My second monitor went dead this morning. No standby light, nothing. The easy answer is a new monitor, and the slightly-less-easy answer is a new internal PSU board off a marketplace for a tenner. But before either of those I did the thing that is almost always worth doing first: I opened it up and looked.
It took about four seconds to spot. One electrolytic capacitor on the secondary side, 1000µF, with a domed top where a flat top should be. Swollen, sometimes a little crusty round the vent. That is the classic failure: the cap dries out, bulges, and the rail it was smoothing gets noisy enough that the supply refuses to come up.
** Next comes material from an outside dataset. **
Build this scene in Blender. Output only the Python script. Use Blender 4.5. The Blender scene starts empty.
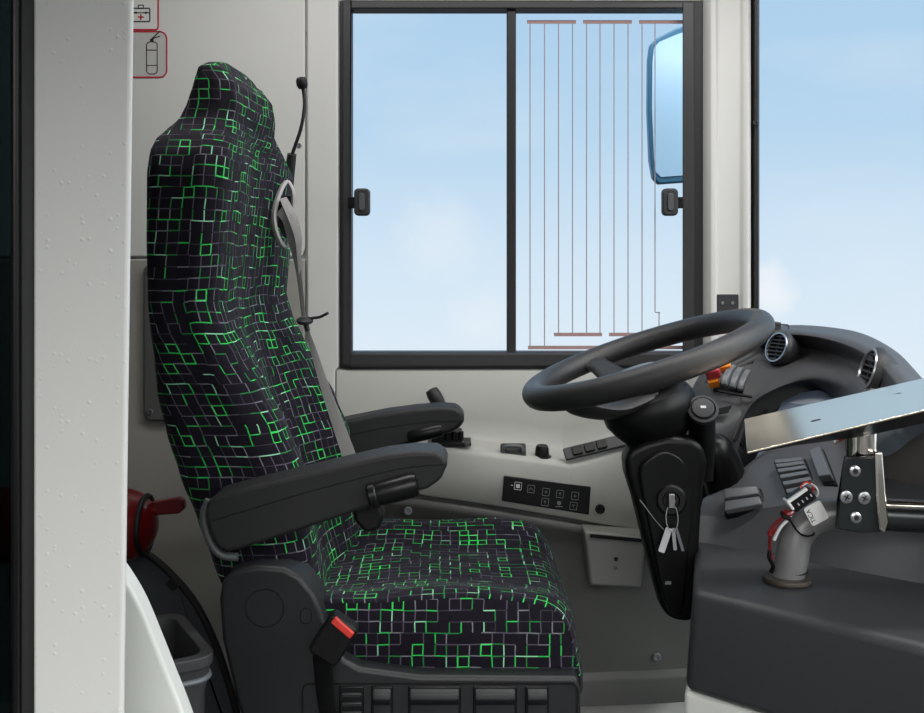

It is the single most common reason cheap consumer kit dies, and it is the easiest to fix.
The repair is genuinely trivial if you can solder. Note the polarity, the stripe is the negative leg, desolder the old cap, drop in a replacement of the same capacitance and voltage rating (or higher voltage, never lower), and match the temperature rating at 105°C. Mine cost about forty pence from the drawer. Powered it back up and the standby light came on like nothing had happened.
I am not pretending every dead device is one capacitor away from life. Plenty are not, and mains-side faults deserve respect and a discharged supply before you go poking. But a bulging cap is a five-minute fix and a perfectly good monitor saved from the skip, and I would rather spend the forty pence and the solder than the tenner and the guilt.